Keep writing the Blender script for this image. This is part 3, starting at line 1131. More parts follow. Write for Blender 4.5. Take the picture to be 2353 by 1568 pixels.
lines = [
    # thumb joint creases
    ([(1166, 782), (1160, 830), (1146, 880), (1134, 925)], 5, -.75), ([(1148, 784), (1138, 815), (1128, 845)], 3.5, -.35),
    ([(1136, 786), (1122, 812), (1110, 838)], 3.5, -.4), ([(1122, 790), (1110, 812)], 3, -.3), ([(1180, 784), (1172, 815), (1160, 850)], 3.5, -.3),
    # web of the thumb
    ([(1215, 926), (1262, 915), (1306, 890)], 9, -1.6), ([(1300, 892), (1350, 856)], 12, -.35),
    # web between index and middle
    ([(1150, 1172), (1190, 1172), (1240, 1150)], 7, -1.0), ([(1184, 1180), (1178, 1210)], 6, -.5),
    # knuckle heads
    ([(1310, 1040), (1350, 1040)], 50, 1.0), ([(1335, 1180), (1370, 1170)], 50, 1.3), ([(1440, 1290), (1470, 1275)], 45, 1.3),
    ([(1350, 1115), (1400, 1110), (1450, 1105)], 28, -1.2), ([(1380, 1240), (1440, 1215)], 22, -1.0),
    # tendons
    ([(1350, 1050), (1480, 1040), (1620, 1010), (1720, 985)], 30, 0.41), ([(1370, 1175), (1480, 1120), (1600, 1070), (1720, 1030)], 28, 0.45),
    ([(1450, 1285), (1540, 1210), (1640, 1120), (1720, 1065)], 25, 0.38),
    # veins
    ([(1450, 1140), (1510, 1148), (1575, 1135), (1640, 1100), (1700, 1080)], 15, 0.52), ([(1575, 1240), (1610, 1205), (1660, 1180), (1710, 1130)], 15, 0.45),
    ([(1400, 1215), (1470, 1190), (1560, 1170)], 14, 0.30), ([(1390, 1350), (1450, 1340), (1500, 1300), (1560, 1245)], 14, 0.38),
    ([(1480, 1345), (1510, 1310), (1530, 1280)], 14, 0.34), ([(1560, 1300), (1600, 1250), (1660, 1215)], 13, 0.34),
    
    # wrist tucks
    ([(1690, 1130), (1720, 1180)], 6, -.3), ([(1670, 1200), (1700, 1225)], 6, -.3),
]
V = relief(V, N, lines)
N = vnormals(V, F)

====

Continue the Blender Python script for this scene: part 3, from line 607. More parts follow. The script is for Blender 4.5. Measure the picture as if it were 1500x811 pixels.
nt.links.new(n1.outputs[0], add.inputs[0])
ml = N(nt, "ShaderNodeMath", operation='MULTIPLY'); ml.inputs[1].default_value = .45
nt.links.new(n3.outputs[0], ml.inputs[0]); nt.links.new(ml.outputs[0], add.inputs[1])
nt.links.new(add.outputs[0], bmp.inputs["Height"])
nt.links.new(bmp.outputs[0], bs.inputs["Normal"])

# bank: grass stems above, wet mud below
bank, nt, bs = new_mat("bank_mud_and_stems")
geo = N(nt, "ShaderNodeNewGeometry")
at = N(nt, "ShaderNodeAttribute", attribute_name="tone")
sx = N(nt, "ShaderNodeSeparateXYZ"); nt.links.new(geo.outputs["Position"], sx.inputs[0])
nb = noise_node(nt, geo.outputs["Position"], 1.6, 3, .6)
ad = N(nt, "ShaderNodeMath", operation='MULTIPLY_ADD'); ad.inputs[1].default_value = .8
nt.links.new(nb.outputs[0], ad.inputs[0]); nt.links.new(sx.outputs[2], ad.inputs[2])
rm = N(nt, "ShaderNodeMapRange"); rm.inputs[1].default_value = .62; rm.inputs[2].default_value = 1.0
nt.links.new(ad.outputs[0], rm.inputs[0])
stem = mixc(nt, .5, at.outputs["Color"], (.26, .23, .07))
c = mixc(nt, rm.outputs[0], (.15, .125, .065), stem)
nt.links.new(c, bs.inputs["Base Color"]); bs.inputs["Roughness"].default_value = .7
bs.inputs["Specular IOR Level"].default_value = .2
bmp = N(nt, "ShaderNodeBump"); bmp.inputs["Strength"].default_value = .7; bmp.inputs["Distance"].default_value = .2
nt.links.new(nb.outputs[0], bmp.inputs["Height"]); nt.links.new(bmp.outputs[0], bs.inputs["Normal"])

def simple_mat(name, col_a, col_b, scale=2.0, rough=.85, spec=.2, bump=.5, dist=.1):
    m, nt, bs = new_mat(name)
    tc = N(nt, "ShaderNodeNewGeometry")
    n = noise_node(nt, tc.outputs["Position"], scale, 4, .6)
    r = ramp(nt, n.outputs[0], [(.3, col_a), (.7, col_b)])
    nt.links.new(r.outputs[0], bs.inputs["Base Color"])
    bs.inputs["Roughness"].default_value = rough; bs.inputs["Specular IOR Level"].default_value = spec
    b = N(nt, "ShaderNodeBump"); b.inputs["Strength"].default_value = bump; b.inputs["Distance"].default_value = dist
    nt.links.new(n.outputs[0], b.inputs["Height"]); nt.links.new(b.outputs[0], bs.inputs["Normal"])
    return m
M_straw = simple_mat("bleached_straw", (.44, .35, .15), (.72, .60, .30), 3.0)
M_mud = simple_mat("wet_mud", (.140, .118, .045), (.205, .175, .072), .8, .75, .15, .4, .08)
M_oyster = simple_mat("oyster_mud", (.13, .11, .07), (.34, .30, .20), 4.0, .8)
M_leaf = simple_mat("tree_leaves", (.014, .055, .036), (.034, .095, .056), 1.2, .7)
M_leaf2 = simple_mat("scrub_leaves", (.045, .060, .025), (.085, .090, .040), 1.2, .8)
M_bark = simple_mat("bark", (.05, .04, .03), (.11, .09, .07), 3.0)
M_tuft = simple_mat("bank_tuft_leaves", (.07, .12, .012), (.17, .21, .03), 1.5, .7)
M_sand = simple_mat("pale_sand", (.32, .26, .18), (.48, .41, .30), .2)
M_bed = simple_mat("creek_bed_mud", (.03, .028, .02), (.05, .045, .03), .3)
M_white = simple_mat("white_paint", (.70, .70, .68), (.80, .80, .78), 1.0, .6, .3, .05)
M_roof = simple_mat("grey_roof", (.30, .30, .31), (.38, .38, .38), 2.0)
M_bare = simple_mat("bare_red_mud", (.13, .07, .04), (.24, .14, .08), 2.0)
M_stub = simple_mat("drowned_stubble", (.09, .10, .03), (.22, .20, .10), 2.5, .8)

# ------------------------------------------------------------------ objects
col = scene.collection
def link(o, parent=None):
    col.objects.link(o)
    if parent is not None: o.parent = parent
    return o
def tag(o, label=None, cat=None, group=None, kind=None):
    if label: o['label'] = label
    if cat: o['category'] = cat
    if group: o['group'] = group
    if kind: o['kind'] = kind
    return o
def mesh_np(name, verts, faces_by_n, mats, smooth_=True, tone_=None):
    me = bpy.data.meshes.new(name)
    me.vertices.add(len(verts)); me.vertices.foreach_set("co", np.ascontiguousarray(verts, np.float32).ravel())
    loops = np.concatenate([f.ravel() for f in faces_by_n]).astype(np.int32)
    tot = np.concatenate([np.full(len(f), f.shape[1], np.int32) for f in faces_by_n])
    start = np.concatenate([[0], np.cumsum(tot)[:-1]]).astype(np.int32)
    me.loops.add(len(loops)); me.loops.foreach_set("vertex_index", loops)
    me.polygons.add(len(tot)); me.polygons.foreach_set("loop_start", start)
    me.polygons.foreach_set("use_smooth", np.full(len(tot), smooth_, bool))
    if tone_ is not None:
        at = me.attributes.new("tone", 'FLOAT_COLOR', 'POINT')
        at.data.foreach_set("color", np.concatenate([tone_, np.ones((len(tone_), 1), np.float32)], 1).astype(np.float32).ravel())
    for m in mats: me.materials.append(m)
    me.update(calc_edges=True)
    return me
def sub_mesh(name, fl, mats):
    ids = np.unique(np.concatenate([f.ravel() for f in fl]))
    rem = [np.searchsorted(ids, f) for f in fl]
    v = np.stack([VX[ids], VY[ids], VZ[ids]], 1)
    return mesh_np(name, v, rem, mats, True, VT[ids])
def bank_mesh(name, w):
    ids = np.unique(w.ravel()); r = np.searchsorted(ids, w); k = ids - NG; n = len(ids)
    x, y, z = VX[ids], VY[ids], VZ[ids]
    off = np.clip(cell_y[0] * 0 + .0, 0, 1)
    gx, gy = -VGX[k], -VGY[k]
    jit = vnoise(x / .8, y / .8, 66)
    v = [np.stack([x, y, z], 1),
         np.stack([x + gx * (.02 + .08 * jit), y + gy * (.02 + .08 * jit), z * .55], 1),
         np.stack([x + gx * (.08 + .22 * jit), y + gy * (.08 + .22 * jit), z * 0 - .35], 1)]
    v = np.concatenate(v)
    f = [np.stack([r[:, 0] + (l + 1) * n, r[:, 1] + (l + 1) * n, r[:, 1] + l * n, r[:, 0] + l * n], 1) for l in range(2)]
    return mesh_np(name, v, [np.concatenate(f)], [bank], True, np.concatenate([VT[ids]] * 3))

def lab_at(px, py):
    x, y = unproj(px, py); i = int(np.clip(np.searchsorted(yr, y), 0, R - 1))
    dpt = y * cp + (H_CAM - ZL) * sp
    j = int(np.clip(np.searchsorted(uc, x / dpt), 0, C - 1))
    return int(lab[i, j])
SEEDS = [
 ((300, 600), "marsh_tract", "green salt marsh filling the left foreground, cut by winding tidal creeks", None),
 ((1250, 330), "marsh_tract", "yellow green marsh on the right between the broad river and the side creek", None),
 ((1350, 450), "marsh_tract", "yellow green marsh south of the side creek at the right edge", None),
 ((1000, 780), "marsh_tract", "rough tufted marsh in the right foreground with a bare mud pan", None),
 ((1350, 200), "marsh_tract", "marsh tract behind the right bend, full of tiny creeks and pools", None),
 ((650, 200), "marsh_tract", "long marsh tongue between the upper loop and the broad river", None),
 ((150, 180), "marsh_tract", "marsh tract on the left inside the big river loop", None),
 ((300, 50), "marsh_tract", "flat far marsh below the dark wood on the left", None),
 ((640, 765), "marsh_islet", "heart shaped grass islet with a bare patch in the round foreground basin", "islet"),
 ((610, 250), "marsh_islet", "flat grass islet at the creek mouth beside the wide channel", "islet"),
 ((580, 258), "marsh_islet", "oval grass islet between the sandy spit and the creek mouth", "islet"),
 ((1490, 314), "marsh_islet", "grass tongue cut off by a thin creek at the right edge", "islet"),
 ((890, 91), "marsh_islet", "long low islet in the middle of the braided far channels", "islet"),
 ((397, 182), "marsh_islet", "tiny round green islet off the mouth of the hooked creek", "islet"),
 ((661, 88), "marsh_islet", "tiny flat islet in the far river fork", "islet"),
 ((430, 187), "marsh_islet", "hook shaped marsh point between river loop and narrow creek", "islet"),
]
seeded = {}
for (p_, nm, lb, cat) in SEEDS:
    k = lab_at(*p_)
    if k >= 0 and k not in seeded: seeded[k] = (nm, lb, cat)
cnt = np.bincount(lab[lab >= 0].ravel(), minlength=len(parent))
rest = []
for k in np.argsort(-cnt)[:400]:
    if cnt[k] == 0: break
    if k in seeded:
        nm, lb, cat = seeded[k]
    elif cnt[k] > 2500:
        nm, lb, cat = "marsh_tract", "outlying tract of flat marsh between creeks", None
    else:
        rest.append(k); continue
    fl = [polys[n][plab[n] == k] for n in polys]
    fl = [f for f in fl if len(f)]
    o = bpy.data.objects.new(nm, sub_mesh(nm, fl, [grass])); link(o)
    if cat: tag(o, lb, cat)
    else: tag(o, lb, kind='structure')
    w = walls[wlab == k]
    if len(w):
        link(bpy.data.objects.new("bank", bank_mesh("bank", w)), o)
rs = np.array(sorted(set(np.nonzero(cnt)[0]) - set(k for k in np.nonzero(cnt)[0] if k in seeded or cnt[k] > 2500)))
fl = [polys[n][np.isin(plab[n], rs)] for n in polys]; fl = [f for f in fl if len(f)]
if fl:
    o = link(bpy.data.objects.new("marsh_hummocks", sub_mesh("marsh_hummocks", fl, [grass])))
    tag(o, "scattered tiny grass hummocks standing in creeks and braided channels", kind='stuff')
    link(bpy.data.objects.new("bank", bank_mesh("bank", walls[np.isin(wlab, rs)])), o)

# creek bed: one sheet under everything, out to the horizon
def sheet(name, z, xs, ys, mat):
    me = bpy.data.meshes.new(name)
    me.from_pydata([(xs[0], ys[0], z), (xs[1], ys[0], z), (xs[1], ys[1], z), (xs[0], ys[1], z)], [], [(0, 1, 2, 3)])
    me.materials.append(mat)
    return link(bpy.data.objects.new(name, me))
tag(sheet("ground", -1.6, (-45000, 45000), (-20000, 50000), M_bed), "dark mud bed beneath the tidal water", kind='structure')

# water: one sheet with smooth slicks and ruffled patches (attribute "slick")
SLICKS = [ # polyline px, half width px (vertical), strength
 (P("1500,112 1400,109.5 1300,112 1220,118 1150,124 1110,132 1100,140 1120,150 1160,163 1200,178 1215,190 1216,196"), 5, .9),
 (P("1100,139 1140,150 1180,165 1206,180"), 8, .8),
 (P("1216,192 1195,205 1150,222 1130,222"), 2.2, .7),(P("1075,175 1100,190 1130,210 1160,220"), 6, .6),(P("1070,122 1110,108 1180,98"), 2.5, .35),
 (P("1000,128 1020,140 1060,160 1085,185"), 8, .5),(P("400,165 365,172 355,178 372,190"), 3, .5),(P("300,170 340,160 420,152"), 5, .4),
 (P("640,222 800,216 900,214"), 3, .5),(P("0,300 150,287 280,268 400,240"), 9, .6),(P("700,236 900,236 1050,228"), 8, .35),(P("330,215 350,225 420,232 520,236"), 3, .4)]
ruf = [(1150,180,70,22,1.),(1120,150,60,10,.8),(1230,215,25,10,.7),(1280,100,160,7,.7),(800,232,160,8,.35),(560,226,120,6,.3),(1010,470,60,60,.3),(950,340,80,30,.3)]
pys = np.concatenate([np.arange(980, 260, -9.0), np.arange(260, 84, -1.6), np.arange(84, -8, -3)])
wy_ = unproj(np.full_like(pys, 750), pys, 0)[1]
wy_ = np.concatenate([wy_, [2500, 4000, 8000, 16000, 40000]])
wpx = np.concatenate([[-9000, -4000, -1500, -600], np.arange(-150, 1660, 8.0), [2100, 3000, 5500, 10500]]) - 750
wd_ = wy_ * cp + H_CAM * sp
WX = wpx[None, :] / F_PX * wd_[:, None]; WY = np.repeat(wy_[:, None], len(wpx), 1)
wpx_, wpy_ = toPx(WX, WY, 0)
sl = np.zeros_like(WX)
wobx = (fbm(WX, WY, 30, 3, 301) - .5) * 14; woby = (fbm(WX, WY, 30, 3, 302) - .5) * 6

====

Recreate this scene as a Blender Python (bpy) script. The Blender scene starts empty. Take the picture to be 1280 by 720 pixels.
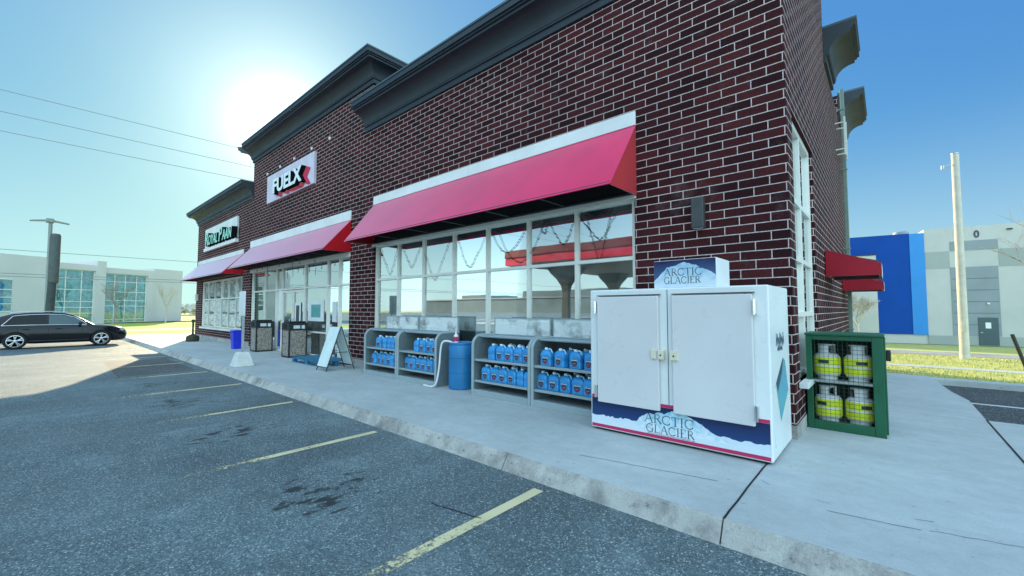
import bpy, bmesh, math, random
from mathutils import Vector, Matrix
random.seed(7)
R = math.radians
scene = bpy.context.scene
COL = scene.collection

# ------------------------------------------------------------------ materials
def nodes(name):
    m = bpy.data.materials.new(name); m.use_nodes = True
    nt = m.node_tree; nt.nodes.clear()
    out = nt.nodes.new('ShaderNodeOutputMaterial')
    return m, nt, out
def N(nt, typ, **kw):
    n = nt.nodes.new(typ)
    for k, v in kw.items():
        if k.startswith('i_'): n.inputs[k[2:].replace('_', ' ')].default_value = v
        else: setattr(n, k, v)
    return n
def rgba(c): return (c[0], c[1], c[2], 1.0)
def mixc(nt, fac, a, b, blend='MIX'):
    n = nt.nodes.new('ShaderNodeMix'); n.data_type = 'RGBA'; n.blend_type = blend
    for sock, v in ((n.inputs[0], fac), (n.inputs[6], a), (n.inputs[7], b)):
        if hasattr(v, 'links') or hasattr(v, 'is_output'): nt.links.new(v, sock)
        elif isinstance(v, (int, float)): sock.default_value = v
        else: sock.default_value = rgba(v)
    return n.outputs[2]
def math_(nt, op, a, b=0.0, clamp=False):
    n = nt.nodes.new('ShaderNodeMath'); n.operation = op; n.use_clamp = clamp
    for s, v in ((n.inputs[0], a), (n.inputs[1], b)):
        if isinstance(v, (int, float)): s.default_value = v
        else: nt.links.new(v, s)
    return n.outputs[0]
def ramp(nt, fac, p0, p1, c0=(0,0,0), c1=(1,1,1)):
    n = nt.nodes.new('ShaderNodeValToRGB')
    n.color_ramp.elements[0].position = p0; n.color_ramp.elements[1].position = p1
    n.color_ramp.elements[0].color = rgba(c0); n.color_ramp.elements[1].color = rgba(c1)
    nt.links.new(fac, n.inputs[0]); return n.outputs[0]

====

Task. Your task is to transcribe exactly the lines starting at the line that contains "Recreate this scene" and ending at the line that contains "nt.links.new(fac, n.inputs[0]); return", both included. Leave out the pictures.

Written reply.
Recreate this scene as a Blender Python (bpy) script. The Blender scene starts empty. Take the picture to be 1280 by 720 pixels.
import bpy, bmesh, math, random
from mathutils import Vector, Matrix
random.seed(7)
R = math.radians
scene = bpy.context.scene
COL = scene.collection

# ------------------------------------------------------------------ materials
def nodes(name):
    m = bpy.data.materials.new(name); m.use_nodes = True
    nt = m.node_tree; nt.nodes.clear()
    out = nt.nodes.new('ShaderNodeOutputMaterial')
    return m, nt, out
def N(nt, typ, **kw):
    n = nt.nodes.new(typ)
    for k, v in kw.items():
        if k.startswith('i_'): n.inputs[k[2:].replace('_', ' ')].default_value = v
        else: setattr(n, k, v)
    return n
def rgba(c): return (c[0], c[1], c[2], 1.0)
def mixc(nt, fac, a, b, blend='MIX'):
    n = nt.nodes.new('ShaderNodeMix'); n.data_type = 'RGBA'; n.blend_type = blend
    for sock, v in ((n.inputs[0], fac), (n.inputs[6], a), (n.inputs[7], b)):
        if hasattr(v, 'links') or hasattr(v, 'is_output'): nt.links.new(v, sock)
        elif isinstance(v, (int, float)): sock.default_value = v
        else: sock.default_value = rgba(v)
    return n.outputs[2]
def math_(nt, op, a, b=0.0, clamp=False):
    n = nt.nodes.new('ShaderNodeMath'); n.operation = op; n.use_clamp = clamp
    for s, v in ((n.inputs[0], a), (n.inputs[1], b)):
        if isinstance(v, (int, float)): s.default_value = v
        else: nt.links.new(v, s)
    return n.outputs[0]
def ramp(nt, fac, p0, p1, c0=(0,0,0), c1=(1,1,1)):
    n = nt.nodes.new('ShaderNodeValToRGB')
    n.color_ramp.elements[0].position = p0; n.color_ramp.elements[1].position = p1
    n.color_ramp.elements[0].color = rgba(c0); n.color_ramp.elements[1].color = rgba(c1)
    nt.links.new(fac, n.inputs[0]); return n.outputs[0]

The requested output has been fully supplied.